Because big tech owns everything from mobile devices to popular internet browsers, their policy changes ripple across the entire ecosystem. As big tech companies stop supporting the open buying and selling of advertising and instead push their own tools - it has altered the course of an entire industry. A good example is Apple. While being first to publicly champion consumer privacy, decry the evils of audience data by third parties and first to turn off targeted ads on their devices - they privately have been building their own advertising platform with ambitious goals to break USD$20bn (£15.7bn) by 2026 using their own data and rules and zero competition. See that playbook?  Cry foul → cut off the independent ad tech ecosystem in the name of privacy → build your own ad tech behemoth with your own data and rules to box out the competition → make billions of dollars while killing the competition.  Rinse repeat with other big tech companies. 

And while big tech is throwing its lobbying muscle behind these narratives in the name of privacy, the public needs to see through these efforts for what they really are: profit grabs that hurt industries and consumers. Big tech’s sudden infatuation with privacy is not in the interests of consumers at all - it’s about forcing advertisers and publishers to adopt their owned solutions and killing-off competitors in the process.

Decoupling Big Tech From Ad Tech

Simply put - ad tech is not big tech. Ad tech companies rely on an interdependent web of partnerships where success relies on ensuring brands, publishers, and consumers all participate in the value created through the exchange of free content, while big tech relies on its own platforms to drive revenue solely for its own profits. With ad tech - many companies have to win in order for the ad tech company to win.  With big tech - everyone else has to lose in order for them to win.  

The hypocrisy needs to be called out here.
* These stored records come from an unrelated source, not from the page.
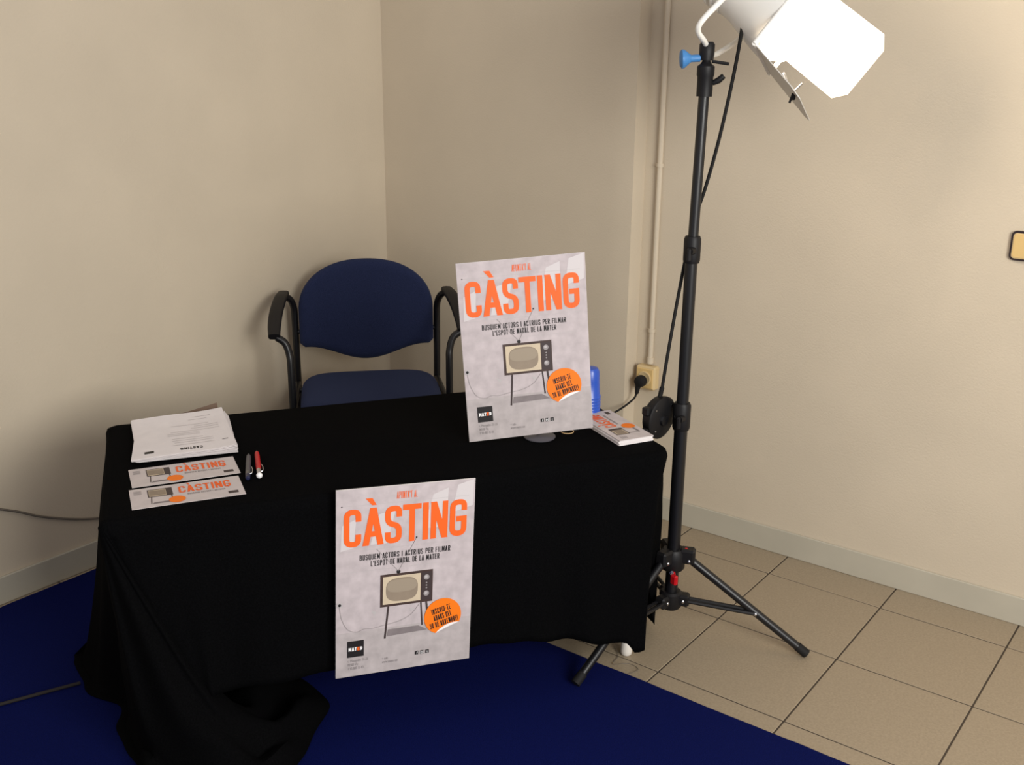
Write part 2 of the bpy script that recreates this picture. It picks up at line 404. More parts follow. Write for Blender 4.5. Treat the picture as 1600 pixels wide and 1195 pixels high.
def stroke_text(mb, text, x0, x1, ybase, h, t, fn, rot=0, gapk=.3, accent=None):
    """condensed capitals filling x0..x1, cap height h, stroke t; fn maps 2D to 3D"""
    units = sum(WID.get(c, 1) for c in text)+gapk*(len(text)-1); k = (x1-x0)/units; x = x0
    cx = (x0+x1)/2
    e0, e1, e2 = Vector(fn(0, 0)), Vector(fn(1, 0)), Vector(fn(0, 1)); nrm = (e1-e0).cross(e2-e0).normalized()
    def place(px, py):
        if rot:
            dx, dy = px-cx, py-ybase; return fn(cx+dx*math.cos(rot)-dy*math.sin(rot), ybase+dx*math.sin(rot)+dy*math.cos(rot))
        return fn(px, py)
    for c in text:
        wd = WID.get(c, 1)*k
        for si, st in enumerate(GL.get(c, [])):
            iw = wd-t; ih = h-t
            def pl2(px, py, si=si):
                q = Vector(place(px, py)); return q+nrm*(si*.00006)
            if st[0] == 'para':
                _, a0, b0, a1, b1 = st; hw = t*.56
                cxs = lambda a, b: (x+t/2+a*iw, ybase+b*h)
                p0 = cxs(a0, b0); p1 = cxs(a1, b1)
                vs = [pl2(p0[0]-hw, p0[1]), pl2(p0[0]+hw, p0[1]), pl2(p1[0]+hw, p1[1]), pl2(p1[0]-hw, p1[1])]
                mb.add(vs, [(0, 1, 2, 3) if b1 > b0 else (3, 2, 1, 0)]); continue
            pts = [((x+t/2+p[0]*iw), (ybase+t/2+p[1]*ih))+tuple(p[2:]) for p in st]
            ends = fillet(pts, max(iw*.5, .0001))
            # butt ends of straight vertical strokes run to the cap line
            for e, o in ((0, 1), (-1, -2)):
                d = (ends[e]-ends[o])
                if d.length > 1e-7 and not (c in 'CSG3' and abs(d.x) < 1e-6): ends[e] = ends[e]+d.normalized()*t/2*(1 if abs(d.y) > abs(d.x)*3 or abs(d.x) > abs(d.y)*3 else .3)
            ribbon(mb, ends, t, pl2)
        x += wd+gapk*k
def font_text(text, size, x, y, fn, align='LEFT', sx=1.0):
    cu = bpy.data.curves.new('lettering', 'FONT'); cu.body = text; cu.size = size; cu.align_x = align; cu.resolution_u = 2
    ob = bpy.data.objects.new('lettering', cu); me = ob.to_mesh()
    vs = [fn(x+v.co.x*sx, y+v.co.y) for v in me.vertices]; fs = [tuple(p.vertices) for p in me.polygons]
    ob.to_mesh_clear(); bpy.data.objects.remove(ob); bpy.data.curves.remove(cu)
    return vs, fs

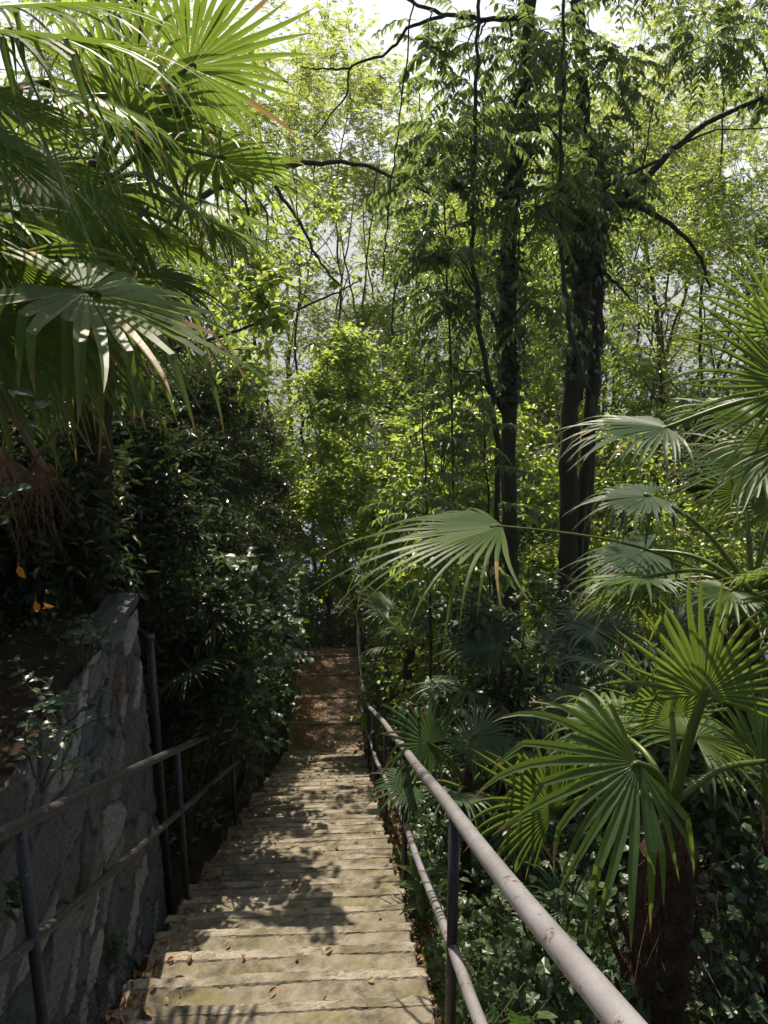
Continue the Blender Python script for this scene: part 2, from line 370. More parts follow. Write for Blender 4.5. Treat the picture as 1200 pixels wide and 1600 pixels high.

Big tech companies are filled with personal information which is used for targeted advertising, while ad tech companies mostly focus on anonymised, contextual and/or predictive signals. In short, big tech is the biggest profiteers of personal information and their focus on cutting off ad tech companies is at best disingenuous.

Whether you are a legislator or a consumer, the inability to differentiate between big tech and ad tech is a disservice to the advertising industry, content creators, and consumers which only helps big tech companies get bigger and pursue anti-competitive policies. This hurts small companies and endangers the free internet as a whole. It’s time we separate ad tech from big tech and stop letting big tech dictate the narrative around broader regulatory policies while benefiting from the double-standards. It’s not only consumer privacy that’s at stake - the free internet as we know it depends on making this distinction.